Task to carry out:
Produce the listing below again, exactly as shown.

Data:
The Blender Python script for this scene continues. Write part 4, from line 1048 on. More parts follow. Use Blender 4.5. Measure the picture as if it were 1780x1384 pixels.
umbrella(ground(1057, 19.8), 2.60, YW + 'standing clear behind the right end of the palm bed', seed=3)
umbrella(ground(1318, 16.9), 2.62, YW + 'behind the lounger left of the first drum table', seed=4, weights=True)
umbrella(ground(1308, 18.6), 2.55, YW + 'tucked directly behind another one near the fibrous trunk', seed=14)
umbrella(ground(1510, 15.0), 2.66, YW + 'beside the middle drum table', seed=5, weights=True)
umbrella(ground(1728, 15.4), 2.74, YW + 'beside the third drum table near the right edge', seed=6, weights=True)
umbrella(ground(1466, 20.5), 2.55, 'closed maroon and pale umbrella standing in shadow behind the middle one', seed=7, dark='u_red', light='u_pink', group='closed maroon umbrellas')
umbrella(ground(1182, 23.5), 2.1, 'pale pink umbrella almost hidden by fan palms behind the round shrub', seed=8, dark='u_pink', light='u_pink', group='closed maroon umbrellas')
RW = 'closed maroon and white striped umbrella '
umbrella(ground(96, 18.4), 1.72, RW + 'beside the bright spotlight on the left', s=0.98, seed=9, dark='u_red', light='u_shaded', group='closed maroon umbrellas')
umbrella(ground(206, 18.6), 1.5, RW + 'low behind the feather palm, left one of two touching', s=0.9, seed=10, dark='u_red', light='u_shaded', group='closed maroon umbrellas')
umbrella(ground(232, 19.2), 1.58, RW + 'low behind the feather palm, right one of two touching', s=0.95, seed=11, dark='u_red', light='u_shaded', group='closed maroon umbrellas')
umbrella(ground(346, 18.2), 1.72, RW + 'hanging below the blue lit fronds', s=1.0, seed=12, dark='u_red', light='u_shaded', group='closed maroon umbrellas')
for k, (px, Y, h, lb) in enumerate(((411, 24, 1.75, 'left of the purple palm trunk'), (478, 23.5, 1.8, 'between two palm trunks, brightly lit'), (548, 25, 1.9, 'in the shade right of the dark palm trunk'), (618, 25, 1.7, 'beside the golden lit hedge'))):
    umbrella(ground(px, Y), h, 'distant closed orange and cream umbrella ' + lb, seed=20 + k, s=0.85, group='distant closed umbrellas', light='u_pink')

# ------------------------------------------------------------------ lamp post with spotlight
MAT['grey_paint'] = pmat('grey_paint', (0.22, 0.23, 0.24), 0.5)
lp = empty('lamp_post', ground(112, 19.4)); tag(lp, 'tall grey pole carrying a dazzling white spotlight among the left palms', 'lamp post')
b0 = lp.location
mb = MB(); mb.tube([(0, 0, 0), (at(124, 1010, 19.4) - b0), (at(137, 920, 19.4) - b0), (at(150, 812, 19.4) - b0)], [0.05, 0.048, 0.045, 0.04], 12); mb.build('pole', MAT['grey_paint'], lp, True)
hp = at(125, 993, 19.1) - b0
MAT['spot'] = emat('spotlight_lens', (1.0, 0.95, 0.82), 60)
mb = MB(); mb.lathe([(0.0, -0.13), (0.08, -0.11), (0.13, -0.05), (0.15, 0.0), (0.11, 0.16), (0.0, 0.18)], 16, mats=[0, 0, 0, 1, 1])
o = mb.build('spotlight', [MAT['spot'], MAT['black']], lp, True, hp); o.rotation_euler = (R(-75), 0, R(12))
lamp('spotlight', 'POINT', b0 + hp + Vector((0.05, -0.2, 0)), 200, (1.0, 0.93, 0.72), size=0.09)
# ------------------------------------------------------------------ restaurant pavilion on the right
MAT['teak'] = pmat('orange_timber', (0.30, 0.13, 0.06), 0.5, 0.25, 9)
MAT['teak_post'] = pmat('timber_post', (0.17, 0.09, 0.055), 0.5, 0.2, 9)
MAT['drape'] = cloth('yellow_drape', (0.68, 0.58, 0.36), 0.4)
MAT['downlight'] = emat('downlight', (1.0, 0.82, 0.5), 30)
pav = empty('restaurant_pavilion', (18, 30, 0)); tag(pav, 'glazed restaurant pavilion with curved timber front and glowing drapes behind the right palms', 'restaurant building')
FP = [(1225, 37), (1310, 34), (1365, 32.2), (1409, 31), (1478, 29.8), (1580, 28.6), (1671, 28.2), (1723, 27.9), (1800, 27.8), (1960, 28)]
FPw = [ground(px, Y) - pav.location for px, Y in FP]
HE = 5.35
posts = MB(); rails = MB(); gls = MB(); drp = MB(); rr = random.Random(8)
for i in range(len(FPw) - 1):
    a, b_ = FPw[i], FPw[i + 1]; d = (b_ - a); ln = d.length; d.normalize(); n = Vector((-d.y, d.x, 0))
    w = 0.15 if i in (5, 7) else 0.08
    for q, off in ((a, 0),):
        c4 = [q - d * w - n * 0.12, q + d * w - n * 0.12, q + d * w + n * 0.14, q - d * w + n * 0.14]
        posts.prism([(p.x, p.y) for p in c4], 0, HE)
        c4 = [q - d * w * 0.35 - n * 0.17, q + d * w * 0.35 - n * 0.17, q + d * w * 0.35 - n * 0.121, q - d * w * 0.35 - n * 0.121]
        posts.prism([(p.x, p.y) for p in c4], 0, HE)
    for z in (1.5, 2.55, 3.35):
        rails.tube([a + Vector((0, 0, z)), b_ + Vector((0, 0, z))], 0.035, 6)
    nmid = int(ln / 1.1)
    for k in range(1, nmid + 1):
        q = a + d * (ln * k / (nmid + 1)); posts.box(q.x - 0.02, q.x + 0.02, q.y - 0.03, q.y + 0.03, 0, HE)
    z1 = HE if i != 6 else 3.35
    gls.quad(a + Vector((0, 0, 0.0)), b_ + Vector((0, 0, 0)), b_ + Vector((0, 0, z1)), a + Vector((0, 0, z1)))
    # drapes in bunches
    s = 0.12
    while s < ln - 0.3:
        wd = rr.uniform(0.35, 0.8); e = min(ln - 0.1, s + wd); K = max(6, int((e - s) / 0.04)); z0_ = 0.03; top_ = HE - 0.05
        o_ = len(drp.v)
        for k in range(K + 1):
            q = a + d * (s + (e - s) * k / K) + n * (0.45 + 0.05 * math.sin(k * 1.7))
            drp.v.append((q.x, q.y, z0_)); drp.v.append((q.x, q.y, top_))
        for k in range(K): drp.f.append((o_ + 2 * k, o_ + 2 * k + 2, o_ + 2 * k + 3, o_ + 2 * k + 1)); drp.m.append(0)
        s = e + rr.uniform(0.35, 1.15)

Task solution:
The Blender Python script for this scene continues. Write part 4, from line 1048 on. More parts follow. Use Blender 4.5. Measure the picture as if it were 1780x1384 pixels.
umbrella(ground(1057, 19.8), 2.60, YW + 'standing clear behind the right end of the palm bed', seed=3)
umbrella(ground(1318, 16.9), 2.62, YW + 'behind the lounger left of the first drum table', seed=4, weights=True)
umbrella(ground(1308, 18.6), 2.55, YW + 'tucked directly behind another one near the fibrous trunk', seed=14)
umbrella(ground(1510, 15.0), 2.66, YW + 'beside the middle drum table', seed=5, weights=True)
umbrella(ground(1728, 15.4), 2.74, YW + 'beside the third drum table near the right edge', seed=6, weights=True)
umbrella(ground(1466, 20.5), 2.55, 'closed maroon and pale umbrella standing in shadow behind the middle one', seed=7, dark='u_red', light='u_pink', group='closed maroon umbrellas')
umbrella(ground(1182, 23.5), 2.1, 'pale pink umbrella almost hidden by fan palms behind the round shrub', seed=8, dark='u_pink', light='u_pink', group='closed maroon umbrellas')
RW = 'closed maroon and white striped umbrella '
umbrella(ground(96, 18.4), 1.72, RW + 'beside the bright spotlight on the left', s=0.98, seed=9, dark='u_red', light='u_shaded', group='closed maroon umbrellas')
umbrella(ground(206, 18.6), 1.5, RW + 'low behind the feather palm, left one of two touching', s=0.9, seed=10, dark='u_red', light='u_shaded', group='closed maroon umbrellas')
umbrella(ground(232, 19.2), 1.58, RW + 'low behind the feather palm, right one of two touching', s=0.95, seed=11, dark='u_red', light='u_shaded', group='closed maroon umbrellas')
umbrella(ground(346, 18.2), 1.72, RW + 'hanging below the blue lit fronds', s=1.0, seed=12, dark='u_red', light='u_shaded', group='closed maroon umbrellas')
for k, (px, Y, h, lb) in enumerate(((411, 24, 1.75, 'left of the purple palm trunk'), (478, 23.5, 1.8, 'between two palm trunks, brightly lit'), (548, 25, 1.9, 'in the shade right of the dark palm trunk'), (618, 25, 1.7, 'beside the golden lit hedge'))):
    umbrella(ground(px, Y), h, 'distant closed orange and cream umbrella ' + lb, seed=20 + k, s=0.85, group='distant closed umbrellas', light='u_pink')

# ------------------------------------------------------------------ lamp post with spotlight
MAT['grey_paint'] = pmat('grey_paint', (0.22, 0.23, 0.24), 0.5)
lp = empty('lamp_post', ground(112, 19.4)); tag(lp, 'tall grey pole carrying a dazzling white spotlight among the left palms', 'lamp post')
b0 = lp.location
mb = MB(); mb.tube([(0, 0, 0), (at(124, 1010, 19.4) - b0), (at(137, 920, 19.4) - b0), (at(150, 812, 19.4) - b0)], [0.05, 0.048, 0.045, 0.04], 12); mb.build('pole', MAT['grey_paint'], lp, True)
hp = at(125, 993, 19.1) - b0
MAT['spot'] = emat('spotlight_lens', (1.0, 0.95, 0.82), 60)
mb = MB(); mb.lathe([(0.0, -0.13), (0.08, -0.11), (0.13, -0.05), (0.15, 0.0), (0.11, 0.16), (0.0, 0.18)], 16, mats=[0, 0, 0, 1, 1])
o = mb.build('spotlight', [MAT['spot'], MAT['black']], lp, True, hp); o.rotation_euler = (R(-75), 0, R(12))
lamp('spotlight', 'POINT', b0 + hp + Vector((0.05, -0.2, 0)), 200, (1.0, 0.93, 0.72), size=0.09)
# ------------------------------------------------------------------ restaurant pavilion on the right
MAT['teak'] = pmat('orange_timber', (0.30, 0.13, 0.06), 0.5, 0.25, 9)
MAT['teak_post'] = pmat('timber_post', (0.17, 0.09, 0.055), 0.5, 0.2, 9)
MAT['drape'] = cloth('yellow_drape', (0.68, 0.58, 0.36), 0.4)
MAT['downlight'] = emat('downlight', (1.0, 0.82, 0.5), 30)
pav = empty('restaurant_pavilion', (18, 30, 0)); tag(pav, 'glazed restaurant pavilion with curved timber front and glowing drapes behind the right palms', 'restaurant building')
FP = [(1225, 37), (1310, 34), (1365, 32.2), (1409, 31), (1478, 29.8), (1580, 28.6), (1671, 28.2), (1723, 27.9), (1800, 27.8), (1960, 28)]
FPw = [ground(px, Y) - pav.location for px, Y in FP]
HE = 5.35
posts = MB(); rails = MB(); gls = MB(); drp = MB(); rr = random.Random(8)
for i in range(len(FPw) - 1):
    a, b_ = FPw[i], FPw[i + 1]; d = (b_ - a); ln = d.length; d.normalize(); n = Vector((-d.y, d.x, 0))
    w = 0.15 if i in (5, 7) else 0.08
    for q, off in ((a, 0),):
        c4 = [q - d * w - n * 0.12, q + d * w - n * 0.12, q + d * w + n * 0.14, q - d * w + n * 0.14]
        posts.prism([(p.x, p.y) for p in c4], 0, HE)
        c4 = [q - d * w * 0.35 - n * 0.17, q + d * w * 0.35 - n * 0.17, q + d * w * 0.35 - n * 0.121, q - d * w * 0.35 - n * 0.121]
        posts.prism([(p.x, p.y) for p in c4], 0, HE)
    for z in (1.5, 2.55, 3.35):
        rails.tube([a + Vector((0, 0, z)), b_ + Vector((0, 0, z))], 0.035, 6)
    nmid = int(ln / 1.1)
    for k in range(1, nmid + 1):
        q = a + d * (ln * k / (nmid + 1)); posts.box(q.x - 0.02, q.x + 0.02, q.y - 0.03, q.y + 0.03, 0, HE)
    z1 = HE if i != 6 else 3.35
    gls.quad(a + Vector((0, 0, 0.0)), b_ + Vector((0, 0, 0)), b_ + Vector((0, 0, z1)), a + Vector((0, 0, z1)))
    # drapes in bunches
    s = 0.12
    while s < ln - 0.3:
        wd = rr.uniform(0.35, 0.8); e = min(ln - 0.1, s + wd); K = max(6, int((e - s) / 0.04)); z0_ = 0.03; top_ = HE - 0.05
        o_ = len(drp.v)
        for k in range(K + 1):
            q = a + d * (s + (e - s) * k / K) + n * (0.45 + 0.05 * math.sin(k * 1.7))
            drp.v.append((q.x, q.y, z0_)); drp.v.append((q.x, q.y, top_))
        for k in range(K): drp.f.append((o_ + 2 * k, o_ + 2 * k + 2, o_ + 2 * k + 3, o_ + 2 * k + 1)); drp.m.append(0)
        s = e + rr.uniform(0.35, 1.15)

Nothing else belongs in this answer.